Israeli actor walks back tirade against right wing in protest of culture minister

Advertisement

JERUSALEM (JTA) — An Israeli actor has walked back his description of right-wing voters as “cud-chewing cattle” to protest perceived censorship by Israel’s culture minister.

Oded Cutler on Monday said that he did not mean to single out the right wing with his remarks during a meeting of leaders of the arts community the previous evening, and that he was speaking of all of society.

Cutler said that he was responding to accusations that the culture minister, Miri Regev of the right-wing Likud Party, would cut arts funding for projects with whose policies she disagrees, as well as recent statements by Regev.

At the meeting, Cutler said, “Imagine your world silent, Ms. Regev, without books, music, poems. A world where there is nothing to disturb the nation from celebrating 30 Knesset seats followed by a herd of cattle chewing their cud.”

His remarks reportedly were met with applause and catcalls.
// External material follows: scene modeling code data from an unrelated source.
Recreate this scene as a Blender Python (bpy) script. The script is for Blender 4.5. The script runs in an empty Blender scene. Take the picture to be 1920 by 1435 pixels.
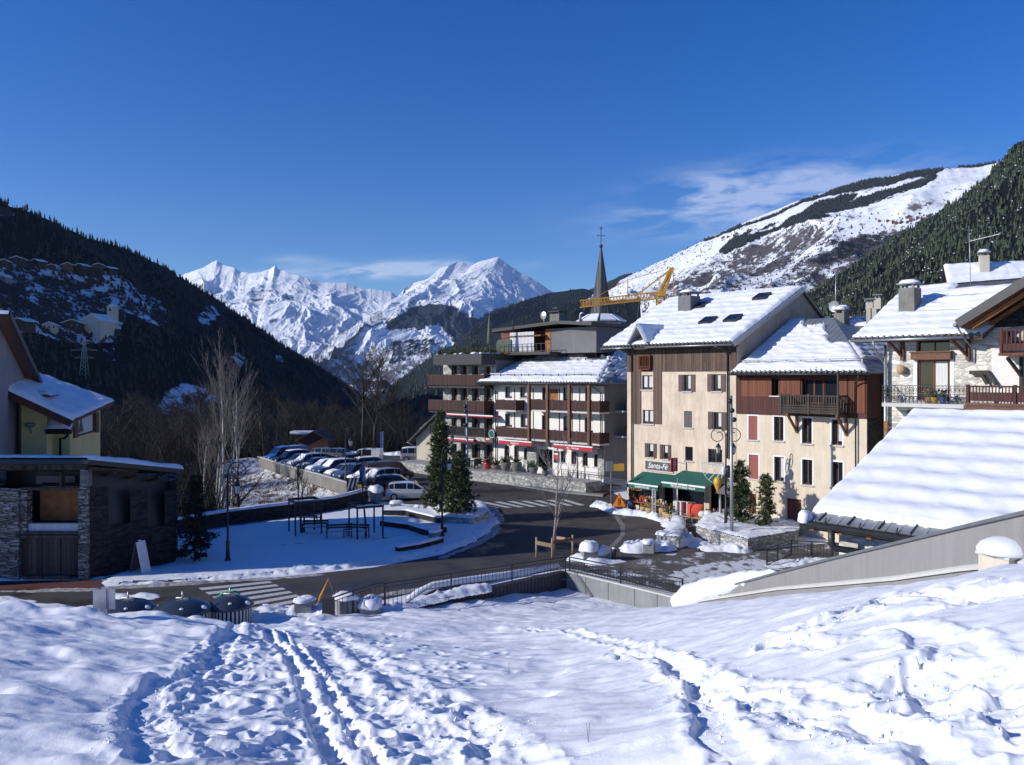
import bpy, math, random
import numpy as np
from mathutils import Vector, Matrix
from mathutils.geometry import tessellate_polygon
random.seed(7); rng=np.random.default_rng(11)
scene=bpy.context.scene
COL=scene.collection
# ---------------------------------------------------------------- camera
H=10.5; F=1550.0; HY=705.0
cam_d=bpy.data.cameras.new('camera'); cam=bpy.data.objects.new('camera',cam_d); COL.objects.link(cam)
cam.location=(0,0,H); cam.rotation_euler=(math.pi/2,0,0)
cam_d.sensor_width=36; cam_d.lens=36*F/1920; cam_d.shift_y=-12.5/1920
cam_d.clip_start=0.2; cam_d.clip_end=40000
scene.camera=cam
# ---------------------------------------------------------------- light
SUN_AZ=math.atan2(.25,.97)      # direction the light travels in plan
SUN_EL=math.radians(23)
dirx,diry=math.cos(SUN_AZ)*math.cos(SUN_EL), math.sin(SUN_AZ)*math.cos(SUN_EL)
sd=bpy.data.lights.new('sun','SUN'); sd.energy=4.6; sd.angle=math.radians(.5); sd.color=(1,.955,.88)
sun=bpy.data.objects.new('sun',sd); COL.objects.link(sun)
sun.rotation_euler=Vector((dirx,diry,-math.sin(SUN_EL))).to_track_quat('-Z','Y').to_euler()
w=bpy.data.worlds.new("World"); scene.world=w; w.use_nodes=True
nt=w.node_tree; nt.nodes.clear()
out=nt.nodes.new('ShaderNodeOutputWorld'); bg=nt.nodes.new('ShaderNodeBackground')
sky=nt.nodes.new('ShaderNodeTexSky'); sky.sky_type='NISHITA'; sky.sun_disc=False
sky.sun_elevation=SUN_EL; sky.sun_rotation=math.atan2(-dirx,-diry)
sky.altitude=1200; sky.air_density=1.0; sky.dust_density=.15; sky.ozone_density=3.5
bg.inputs[1].default_value=0.138
def N(t,**k):
    n=nt.nodes.new(t)
    for a,b in k.items(): setattr(n,a,b)
    return n
# thin cirrus over the right-hand slope and a few wisps, by sky direction
tc=N('ShaderNodeTexCoord'); sep=N('ShaderNodeSeparateXYZ'); nt.links.new(tc.outputs['Generated'],sep.inputs[0])
def M(op,a,b=None,c=None):
    n=N('ShaderNodeMath',operation=op)
    for i,x in enumerate((a,b,c)):
        if x is None: continue
        if isinstance(x,(int,float)): n.inputs[i].default_value=x
        else: nt.links.new(x,n.inputs[i])
    return n.outputs[0]
yy=M('MAXIMUM',sep.outputs[1],.05)
u=M('DIVIDE',sep.outputs[0],yy); v=M('DIVIDE',sep.outputs[2],yy)
comb=N('ShaderNodeCombineXYZ')
vt=M('SUBTRACT',v,M('MULTIPLY',u,.10))
nt.links.new(M('MULTIPLY',u,9),comb.inputs[0]); nt.links.new(M('MULTIPLY',vt,38),comb.inputs[1])
no=N('ShaderNodeTexNoise'); no.inputs['Scale'].default_value=1.0; no.inputs['Detail'].default_value=7; no.inputs['Roughness'].default_value=.6
no.inputs['Distortion'].default_value=.35
nt.links.new(comb.outputs[0],no.inputs['Vector'])
def blob(cu,cv,su,sv,tilt=0):
    a=M('DIVIDE',M('SUBTRACT',u,cu),su); b=M('DIVIDE',M('SUBTRACT',M('SUBTRACT',v,cv),M('MULTIPLY',M('SUBTRACT',u,cu),tilt)),sv)
    d=M('ADD',M('MULTIPLY',a,a),M('MULTIPLY',b,b))
    return M('EXPONENT',M('MULTIPLY',d,-1.0))
m=M('ADD',blob(.34,.222,.15,.030,.13),M('MULTIPLY',blob(.24,.225,.07,.022,.1),.7))
m=M('ADD',m,M('MULTIPLY',blob(.20,.185,.10,.02,.0),.35))
m=M('ADD',m,M('MULTIPLY',blob(-.26,.14,.03,.006,.0),.5)); m=M('ADD',m,M('MULTIPLY',blob(-.17,.126,.13,.009,.06),1.7))
cl=M('MULTIPLY',m,M('MULTIPLY',M('MAXIMUM',M('SUBTRACT',no.outputs[0],.40),0),3.0)); cl=M('MINIMUM',M('MULTIPLY',cl,.8),.36)
mix=N('ShaderNodeMixRGB'); nt.links.new(cl,mix.inputs[0]); hs=N('ShaderNodeHueSaturation'); hs.inputs['Saturation'].default_value=1.36; hs.inputs['Hue'].default_value=.518; nt.links.new(sky.outputs[0],hs.inputs['Color']); nt.links.new(hs.outputs[0],mix.inputs[1]); mix.inputs[2].default_value=(7.5,7.9,9.0,1)
nt.links.new(mix.outputs[0],bg.inputs[0]); nt.links.new(bg.outputs[0],out.inputs[0])
vs=scene.view_settings; vs.view_transform='Standard'; vs.look='None'; vs.gamma=1; vs.exposure=0; vs.use_curve_mapping=False
scene.cycles.max_bounces=5; scene.cycles.diffuse_bounces=3; scene.cycles.glossy_bounces=2; scene.cycles.transparent_max_bounces=6
scene.cycles.use_fast_gi=False
# ---------------------------------------------------------------- picture <-> place
def ray(px): return (px-960)/F
def gp(px,py,z=0.):
    Y=(H-z)*F/(py-HY); return Vector((ray(px)*Y,Y,z))
def vp(px,py,Y): return Vector((ray(px)*Y,Y,H-(py-HY)/F*Y))
# ---------------------------------------------------------------- mesh building
class MB:
    def __init__(s): s.v=[]; s.f=[]; s.m=[]; s.sm=[]
    def add(s,vs,fs,m=0,sm=False):
        b=len(s.v); s.v+= [tuple(x) for x in vs]
        for f in fs: s.f.append(tuple(b+i for i in f)); s.m.append(m); s.sm.append(sm)
        return s
    def box(s,x0,x1,y0,y1,z0,z1,m=0):
        if x0>x1:x0,x1=x1,x0
        if y0>y1:y0,y1=y1,y0
        if z0>z1:z0,z1=z1,z0
        return s.add([(x0,y0,z0),(x1,y0,z0),(x1,y1,z0),(x0,y1,z0),(x0,y0,z1),(x1,y0,z1),(x1,y1,z1),(x0,y1,z1)],
          [(0,3,2,1),(4,5,6,7),(0,1,5,4),(1,2,6,5),(2,3,7,6),(3,0,4,7)],m)
    def quad(s,a,b,c,d,m=0): return s.add([a,b,c,d],[(0,1,2,3)],m)
    def tri(s,a,b,c,m=0): return s.add([a,b,c],[(0,1,2)],m)
    def prism(s,pts,z0,z1,m=0):
        n=len(pts); vs=[(p[0],p[1],z0) for p in pts]+[(p[0],p[1],z1) for p in pts]
        t=tessellate_polygon([[Vector((p[0],p[1],0)) for p in pts]])
        s.add(vs,[tuple(i+n for i in q) for q in t]+[(i,(i+1)%n,(i+1)%n+n,i+n) for i in range(n)],m)
        return s
    def slab(s,q,t,m=0,up=None):
        """quad of 3-D corners thickened by t downwards along its normal"""
        a,b,c,d=[Vector(x) for x in q]; n=(b-a).cross(d-a).normalized()
        if n.z<0: n=-n
        o=[p-n*t for p in (a,b,c,d)]
        return s.add([a,b,c,d]+o,[(0,1,2,3),(7,6,5,4),(0,4,5,1),(1,5,6,2),(2,6,7,3),(3,7,4,0)],m)
    def bar(s,a,b,w,h=None,m=0,up=Vector((0,0,1))):
        a=Vector(a); b=Vector(b); h=h or w; d=(b-a)
        if d.length<1e-6: return s
        d.normalize(); 
        if abs(d.dot(up))>.98: up=Vector((0,1,0))
        x=d.cross(up).normalized()*w/2; y=x.cross(d).normalized()*h/2
        vs=[a-x-y,a+x-y,a+x+y,a-x+y,b-x-y,b+x-y,b+x+y,b-x+y]
        return s.add(vs,[(0,3,2,1),(4,5,6,7),(0,1,5,4),(1,2,6,5),(2,3,7,6),(3,0,4,7)],m)
    def tube(s,pts,r,n=8,m=0,cap=True):
        pts=[Vector(p) for p in pts]; k=len(pts)
        rs=r if isinstance(r,(list,tuple)) else [r]*k
        vs=[];fs=[]; prev=None
        for i,p in enumerate(pts):
            d=(pts[min(i+1,k-1)]-pts[max(i-1,0)])
            if d.length<1e-9: d=Vector((0,0,1))
            d.normalize()
            if prev is None:
                up=Vector((0,0,1)) if abs(d.z)<.9 else Vector((1,0,0)); x=d.cross(up).normalized()
            else:
                x=prev-d*prev.dot(d)
                x=x.normalized() if x.length>1e-6 else d.orthogonal().normalized()
            prev=x; y=d.cross(x)
            for j in range(n):
                a=2*math.pi*j/n; vs.append(p+(x*math.cos(a)+y*math.sin(a))*rs[i])
        for i in range(k-1):
            for j in range(n):
                fs.append((i*n+j,i*n+(j+1)%n,(i+1)*n+(j+1)%n,(i+1)*n+j))
        if cap: fs+= [tuple(range(n))[::-1],tuple((k-1)*n+j for j in range(n))]
        return s.add(vs,fs,m,n>4)
    def lathe(s,c,prof,n=12,m=0,sm=True):
        c=Vector(c); vs=[];fs=[];k=len(prof)
        for r,z in prof:
            for j in range(n):
                a=2*math.pi*j/n; vs.append(c+Vector((r*math.cos(a),r*math.sin(a),z)))
        for i in range(k-1):
            for j in range(n): fs.append((i*n+j,i*n+(j+1)%n,(i+1)*n+(j+1)%n,(i+1)*n+j))
        if prof[0][0]>1e-4: fs.append(tuple(range(n))[::-1])
        if prof[-1][0]>1e-4: fs.append(tuple((k-1)*n+j for j in range(n)))
        return s.add(vs,fs,m,sm)
    def lump(s,c,r,h,seed=0,m=0,n=14,rough=.25):
        rr=random.Random(seed); c=Vector(c); vs=[];fs=[]; k=6
        ph=[rr.uniform(0,6.28) for _ in range(4)]; 
        for i in range(k):
            t=i/(k-1); rad=math.cos(t*math.pi/2)**.55; z=math.sin(t*math.pi/2)**.9
            for j in range(n):
                a=2*math.pi*j/n; w=1+rough*.6*math.sin(2*a+ph[0])*.6+rough*.5*math.sin(3*a+ph[1]+t)+rr.uniform(-.5,.5)*rough
                vs.append(c+Vector((r*rad*w*math.cos(a)+r*.12*t*math.cos(ph[2]),r*rad*w*math.sin(a),h*z*(1+rough*.5*rr.uniform(-1,1)) if i else 0)))
        for i in range(k-1):
            for j in range(n): fs.append((i*n+j,i*n+(j+1)%n,(i+1)*n+(j+1)%n,(i+1)*n+j))
        fs.append(tuple((k-1)*n+j for j in range(n)))
        return s.add(vs,fs,m,True)
    def ball(s,c,r,m=0,n=10,sz=1.,zmin=-1):
        pr=[(r*math.sin(t),-r*math.cos(t)*sz) for t in [math.pi*i/8 for i in range(9)] if -math.cos(t)>=zmin-.01]
        return s.lathe(c,pr,n,m)
    def build(s,name,mats,parent=None,loc=None):
        me=bpy.data.meshes.new(name); me.from_pydata(s.v,[],s.f)
        if not isinstance(mats,(list,tuple)): mats=[mats]
        for q in mats: me.materials.append(q)
        me.polygons.foreach_set('material_index',s.m); me.polygons.foreach_set('use_smooth',s.sm); me.update()
        o=bpy.data.objects.new(name,me); COL.objects.link(o)
        if parent: o.parent=parent
        if loc is not None: o.location=loc
        return o
def npmesh(name,V,Fq,mats,smooth=True,parent=None,attrs=None,midx=None):
    """numpy vertices (n,3) + faces (m,k) -> object"""
    me=bpy.data.meshes.new(name); V=np.asarray(V,np.float32); Fq=np.asarray(Fq,np.int32); k=Fq.shape[1]
    me.vertices.add(len(V)); me.vertices.foreach_set('co',V.ravel())
    me.loops.add(Fq.size); me.loops.foreach_set('vertex_index',Fq.ravel())
    me.polygons.add(len(Fq)); me.polygons.foreach_set('loop_start',np.arange(0,Fq.size,k,dtype=np.int32))
    me.polygons.foreach_set('loop_total',np.full(len(Fq),k,np.int32))
    me.polygons.foreach_set('use_smooth',np.full(len(Fq),smooth))
    if not isinstance(mats,(list,tuple)): mats=[mats]
    for q in mats: me.materials.append(q)
    if midx is not None: me.polygons.foreach_set('material_index',np.asarray(midx,np.int32))
    for a,d in (attrs or {}).items():
        at=me.attributes.new(a,'FLOAT','POINT'); at.data.foreach_set('value',np.asarray(d,np.float32).ravel())
    me.update(calc_edges=True)
    o=bpy.data.objects.new(name,me); COL.objects.link(o)
    if parent: o.parent=parent
    return o
def gridfaces(nu,nv):
    i=np.arange(nu-1)[:,None]*nv+np.arange(nv-1)[None,:]
    return np.stack([i,i+nv,i+nv+1,i+1],-1).reshape(-1,4)
def tag(o,label=None,cat=None,group=None,kind=None):
    if label: o['label']=label
    if cat: o['category']=cat
    if group: o['group']=group
    if kind: o['kind']=kind
    return o
def thing(name,label,cat,loc=(0,0,0),rz=0,group=None):
    o=bpy.data.objects.new(name,None); COL.objects.link(o); o.location=loc; o.rotation_euler=(0,0,rz)
    o.empty_display_size=.2
    return tag(o,label,cat,group)
def dup(r,loc=None,rz=None,label=None,scale=None,group=None):
    c=r.copy(); COL.objects.link(c)
    if loc is not None: c.location=loc
    if rz is not None: c.rotation_euler=(0,0,rz)
    if scale is not None: c.scale=(scale,)*3 if not isinstance(scale,tuple) else scale
    if label: c['label']=label
    if group: c['group']=group
    for ch in list(r.children):
        d=ch.copy(); COL.objects.link(d); d.parent=c
        for g in list(ch.children):
            e=g.copy(); COL.objects.link(e); e.parent=d
    return c
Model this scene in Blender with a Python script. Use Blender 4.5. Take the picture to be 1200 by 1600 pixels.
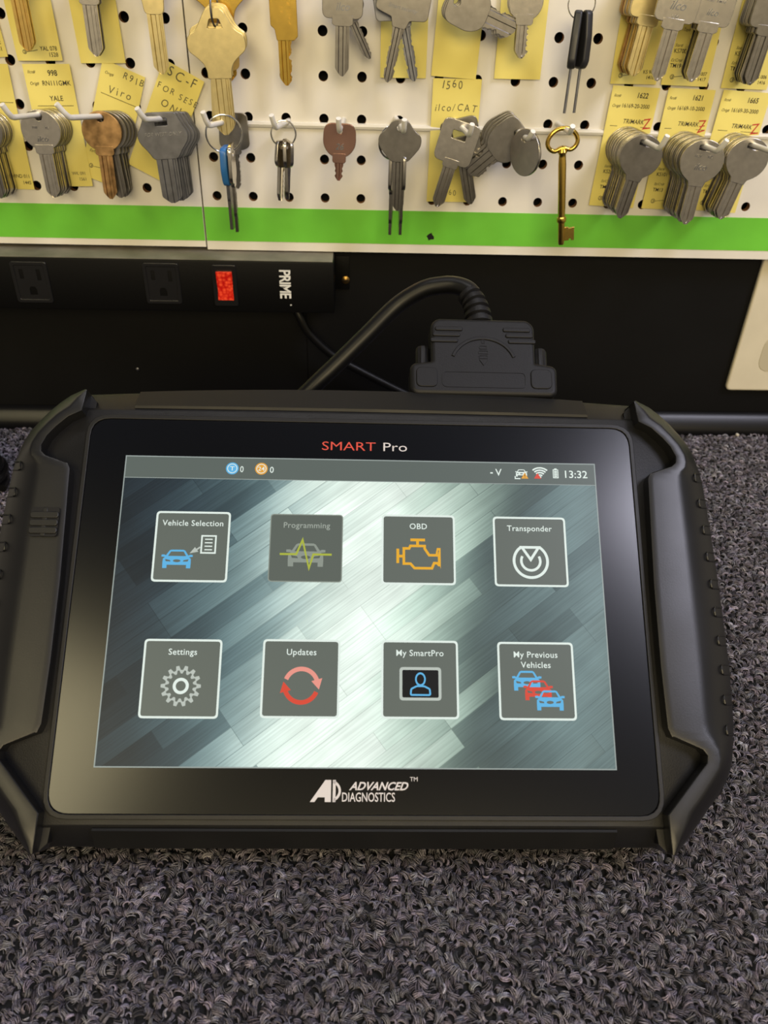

Likud won 30 Knesset seats in the last election.

Israeli author Amos Oz in a Monday morning interview with Israel Radio called for a halt to attacks on Regev. Oz said he disagrees with Regev on the issue but called for debate, not insults.

Regev called Kotler’s remarks a “cultural darkness.”

The meeting of arts leaders followed a Regev threat to cut the funding of a Jaffa-based theater group for Arab and Jewish teens over the refusal of its founder, actor Norman Issa, to perform in a West Bank settlement and after Jewish Home head Naftali Bennett called for “A Parallel Time,” a play about Arab prisoners in an Israeli jail, to be removed from the list of arts programs receiving government subsidies to perform in public schools.

Issa later relented and performed at a theater in the Jordan Valley.

More than 1,500  have signed a petition against Regev and her ministry over the threat, according to The Jerusalem Post.

During the meeting of artists, Ortal Tamam, the niece of slain Israeli soldier Moshe Tamam, spoke to the group about “A Parallel Time,” which is based on the story of the Palestinian prisoner convicted of murdering her uncle. She said the family objected to the fact that the play humanized her uncle’s killer and called it the “final blow” for the family, Ynet reported. She was heckled from the stage.